What is needed.
With the pictures left out, copy the listing below exactly.

[Begin]

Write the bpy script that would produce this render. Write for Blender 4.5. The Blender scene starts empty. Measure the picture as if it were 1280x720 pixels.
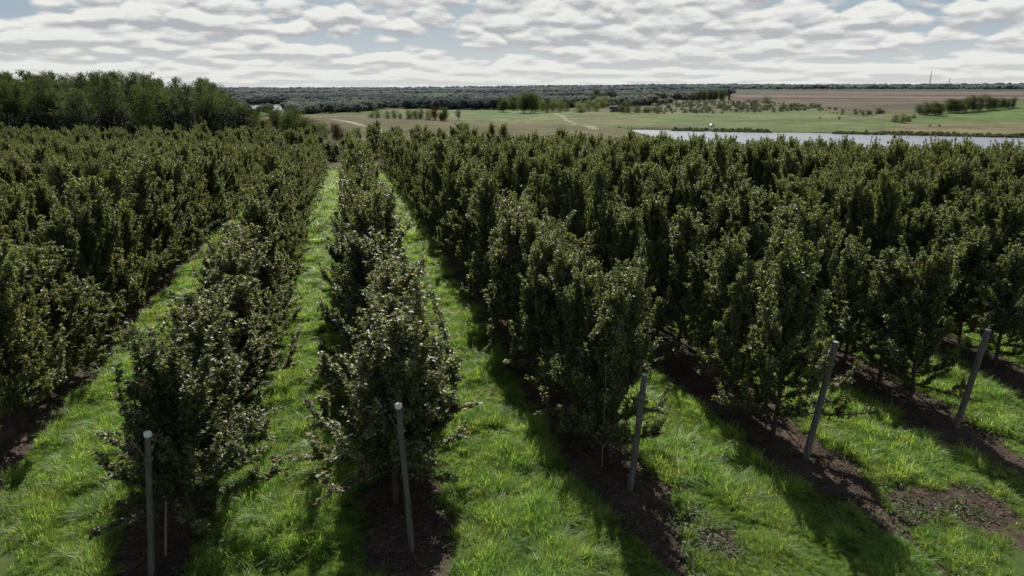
import bpy, math, random
import numpy as np

# ------------------------------------------------------------------ basics
S = bpy.context.scene
COL = S.collection
rng = np.random.default_rng(7)
random.seed(7)

CAM_H = 7.5
FPX = 865.0                                   # focal length for a 1280 px wide frame
PITCH = math.radians(16.212)
YAW = math.radians(13.243)                    # camera looks this far right of the row direction (+Y)
SUN_AZ = math.radians(11.0)                   # right of +Y
SUN_EL = math.radians(43.0)
cy, sy = math.cos(YAW), math.sin(YAW)
cp, sp = math.cos(PITCH), math.sin(PITCH)

def ss(a, b, x):
    t = np.clip((x - a) / (b - a), 0, 1)
    return t * t * (3 - 2 * t)

def to_uv(x, y):                              # u: distance ahead of the viewpoint, v: to the right
    return x * sy + y * cy, x * cy - y * sy

def to_xy(u, v):
    return u * sy + v * cy, u * cy - v * sy

# value noise on the ground plane
_perm = rng.random((256, 256))
def vnoise(x, y, s=1.0, o=0):
    x = np.asarray(x, float) * s + 37.3 + o * 13.7; y = np.asarray(y, float) * s + 91.1 + o * 7.9
    xi = np.floor(x).astype(int); yi = np.floor(y).astype(int)
    fx = x - xi; fy = y - yi
    fx = fx * fx * (3 - 2 * fx); fy = fy * fy * (3 - 2 * fy)
    a = _perm[xi % 256, yi % 256]; b = _perm[(xi + 1) % 256, yi % 256]
    c = _perm[xi % 256, (yi + 1) % 256]; d = _perm[(xi + 1) % 256, (yi + 1) % 256]
    return (a * (1 - fx) + b * fx) * (1 - fy) + (c * (1 - fx) + d * fx) * fy

def fbm(x, y, s=1.0, n=4, o=0):
    r = 0; a = .5; t = 0
    for k in range(n):
        r = r + a * vnoise(x, y, s * 2 ** k, o + k); t += a; a *= .5
    return r / t

# ------------------------------------------------------------------ terrain
RU = [0, 300, 345, 600, 900, 1800, 3000, 4200, 7500, 12000]
RZ = [-12.6, -12.6, -11.8, -9.8, -6.8, -3.0, 1.5, 8, 12, 12]
LU = [0, 300, 600, 1200, 3000, 4500, 7500, 12000]
LZ = [-12.4, -12.4, -12.3, -12.3, -13, -13, -8, -8]
FAR_BANK = [(-.3, 375), (.12, 352), (.36, 328), (.66, 300), (.95, 275)]   # theta = v/u, u
BEND = [(-.372, 640), (-.372, 800), (-.322, 800), (-.322, 640)]
WATER_Z = -12.95

def bank_u(th):
    return np.interp(th, [a for a, _ in FAR_BANK], [b for _, b in FAR_BANK])

def terrain(x, y):
    x = np.asarray(x, float); y = np.asarray(y, float)
    u, v = to_uv(x, y)
    r = np.hypot(u, v)
    uu = np.maximum(u, 1e-3)
    th = np.where(u > 1, v / np.maximum(u, 1), 0)
    plate = -1.6 * ss(25, 80, u) - 1.6 * ss(0, 60, v) * ss(20, 75, u)
    uc = np.interp(th, [-.25, .15, .2, .3], [205, 172, 140, 96])
    zr = np.interp(uu, RU, RZ) + 5.5 * ss(.3, .75, th) * ss(2600, 4500, uu)
    zl = np.interp(uu, LU, LZ)
    k = ss(-.2, .3, th)
    valley = zr * k + zl * (1 - k)
    valley = valley + 9.5 * np.exp(-((u - 520) / 120) ** 2 - ((v - 440) / 165) ** 2)
    valley = valley + (fbm(x, y, .004, 3) - .5) * (2.4 + 5 * (1 - k)) * ss(450, 900, uu)
    # river bed, with a short steep far bank
    bu = bank_u(th) + (fbm(x, y, .03, 3, 5) - .5) * 10
    bed = -15.0
    valley = np.where(th > -.35, bed + (np.maximum(valley, -12.0) - bed) * ss(-5, 7, u - bu), valley)
    inb = ss(630, 660, u) * (1 - ss(780, 810, u)) * ss(-.385, -.372, th) * (1 - ss(-.322, -.312, th))
    valley = valley * (1 - inb) + bed * inb
    s = ss(uc, uc + 130, u)
    z = plate * (1 - s) + valley * s
    z = z + (fbm(x, y, .0009, 3, 77) - .5) * 16 * ss(2200, 3800, uu)
    z = z + (fbm(x, y, .02, 3, 9) - .5) * 1.2 * ss(90, 160, u) * (1 - ss(200, 260, u))
    near = 1 - ss(60, 90, r)
    z = z + ((fbm(x, y, .35, 3, 3) - .5) * .16 + (fbm(x, y, 2.2, 2, 4) - .5) * .05) * near
    z = z + row_ridge(x, y) * near
    return np.where(u < -20, ((fbm(x, y, .35, 3, 3) - .5) * .1), z)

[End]

Expected output.
Write the bpy script that would produce this render. Write for Blender 4.5. The Blender scene starts empty. Measure the picture as if it were 1280x720 pixels.
import bpy, math, random
import numpy as np

# ------------------------------------------------------------------ basics
S = bpy.context.scene
COL = S.collection
rng = np.random.default_rng(7)
random.seed(7)

CAM_H = 7.5
FPX = 865.0                                   # focal length for a 1280 px wide frame
PITCH = math.radians(16.212)
YAW = math.radians(13.243)                    # camera looks this far right of the row direction (+Y)
SUN_AZ = math.radians(11.0)                   # right of +Y
SUN_EL = math.radians(43.0)
cy, sy = math.cos(YAW), math.sin(YAW)
cp, sp = math.cos(PITCH), math.sin(PITCH)

def ss(a, b, x):
    t = np.clip((x - a) / (b - a), 0, 1)
    return t * t * (3 - 2 * t)

def to_uv(x, y):                              # u: distance ahead of the viewpoint, v: to the right
    return x * sy + y * cy, x * cy - y * sy

def to_xy(u, v):
    return u * sy + v * cy, u * cy - v * sy

# value noise on the ground plane
_perm = rng.random((256, 256))
def vnoise(x, y, s=1.0, o=0):
    x = np.asarray(x, float) * s + 37.3 + o * 13.7; y = np.asarray(y, float) * s + 91.1 + o * 7.9
    xi = np.floor(x).astype(int); yi = np.floor(y).astype(int)
    fx = x - xi; fy = y - yi
    fx = fx * fx * (3 - 2 * fx); fy = fy * fy * (3 - 2 * fy)
    a = _perm[xi % 256, yi % 256]; b = _perm[(xi + 1) % 256, yi % 256]
    c = _perm[xi % 256, (yi + 1) % 256]; d = _perm[(xi + 1) % 256, (yi + 1) % 256]
    return (a * (1 - fx) + b * fx) * (1 - fy) + (c * (1 - fx) + d * fx) * fy

def fbm(x, y, s=1.0, n=4, o=0):
    r = 0; a = .5; t = 0
    for k in range(n):
        r = r + a * vnoise(x, y, s * 2 ** k, o + k); t += a; a *= .5
    return r / t

# ------------------------------------------------------------------ terrain
RU = [0, 300, 345, 600, 900, 1800, 3000, 4200, 7500, 12000]
RZ = [-12.6, -12.6, -11.8, -9.8, -6.8, -3.0, 1.5, 8, 12, 12]
LU = [0, 300, 600, 1200, 3000, 4500, 7500, 12000]
LZ = [-12.4, -12.4, -12.3, -12.3, -13, -13, -8, -8]
FAR_BANK = [(-.3, 375), (.12, 352), (.36, 328), (.66, 300), (.95, 275)]   # theta = v/u, u
BEND = [(-.372, 640), (-.372, 800), (-.322, 800), (-.322, 640)]
WATER_Z = -12.95

def bank_u(th):
    return np.interp(th, [a for a, _ in FAR_BANK], [b for _, b in FAR_BANK])

def terrain(x, y):
    x = np.asarray(x, float); y = np.asarray(y, float)
    u, v = to_uv(x, y)
    r = np.hypot(u, v)
    uu = np.maximum(u, 1e-3)
    th = np.where(u > 1, v / np.maximum(u, 1), 0)
    plate = -1.6 * ss(25, 80, u) - 1.6 * ss(0, 60, v) * ss(20, 75, u)
    uc = np.interp(th, [-.25, .15, .2, .3], [205, 172, 140, 96])
    zr = np.interp(uu, RU, RZ) + 5.5 * ss(.3, .75, th) * ss(2600, 4500, uu)
    zl = np.interp(uu, LU, LZ)
    k = ss(-.2, .3, th)
    valley = zr * k + zl * (1 - k)
    valley = valley + 9.5 * np.exp(-((u - 520) / 120) ** 2 - ((v - 440) / 165) ** 2)
    valley = valley + (fbm(x, y, .004, 3) - .5) * (2.4 + 5 * (1 - k)) * ss(450, 900, uu)
    # river bed, with a short steep far bank
    bu = bank_u(th) + (fbm(x, y, .03, 3, 5) - .5) * 10
    bed = -15.0
    valley = np.where(th > -.35, bed + (np.maximum(valley, -12.0) - bed) * ss(-5, 7, u - bu), valley)
    inb = ss(630, 660, u) * (1 - ss(780, 810, u)) * ss(-.385, -.372, th) * (1 - ss(-.322, -.312, th))
    valley = valley * (1 - inb) + bed * inb
    s = ss(uc, uc + 130, u)
    z = plate * (1 - s) + valley * s
    z = z + (fbm(x, y, .0009, 3, 77) - .5) * 16 * ss(2200, 3800, uu)
    z = z + (fbm(x, y, .02, 3, 9) - .5) * 1.2 * ss(90, 160, u) * (1 - ss(200, 260, u))
    near = 1 - ss(60, 90, r)
    z = z + ((fbm(x, y, .35, 3, 3) - .5) * .16 + (fbm(x, y, 2.2, 2, 4) - .5) * .05) * near
    z = z + row_ridge(x, y) * near
    return np.where(u < -20, ((fbm(x, y, .35, 3, 3) - .5) * .1), z)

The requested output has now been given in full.